A Tale of the Canadas

Audiobook narrated by Nick Adams

     Wacousta, by Major John Richardson, is set at Fort Detroit and the surrounding country during Pontiac's rebellion of 1763. The mysterious warrior Wacousta has aligned himself with the First Nations forces who are besieging Detroit and Fort Michilimackinac on the extreme western edge of the British North American frontier. Pontiac is determined to stop expansion into the region, by any means. Wacousta is a great friend of Pontiac but has his own agenda - revenge against the British Commander at Detroit, Colonel De Haldimar. The story begins with Wacousta stealing in to the secure fort and whispering something in to De Haldimar's ear. Only later to we discover the nature of his message. Meanwhile, Pontiac designs a clever scheme to break the siege at the well-defended fort - a scheme so cunningly designed as to have every chance of success.  

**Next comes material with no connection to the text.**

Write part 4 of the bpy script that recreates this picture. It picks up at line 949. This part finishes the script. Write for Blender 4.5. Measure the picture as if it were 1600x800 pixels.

     This book was written in 1832 and incorporates all the attitudes and perspectives of class, race, and culture prevalent at the time. Some of the terminology is now considered offensive but was common in the 19th century. I have only removed a single word, which I will not say, but have left all others intact. The style of writing is extremely convoluted and complex. Sentences often run on for a page or more and extracting the meaning and flow from the text is a challenge; I hope hearing it helps.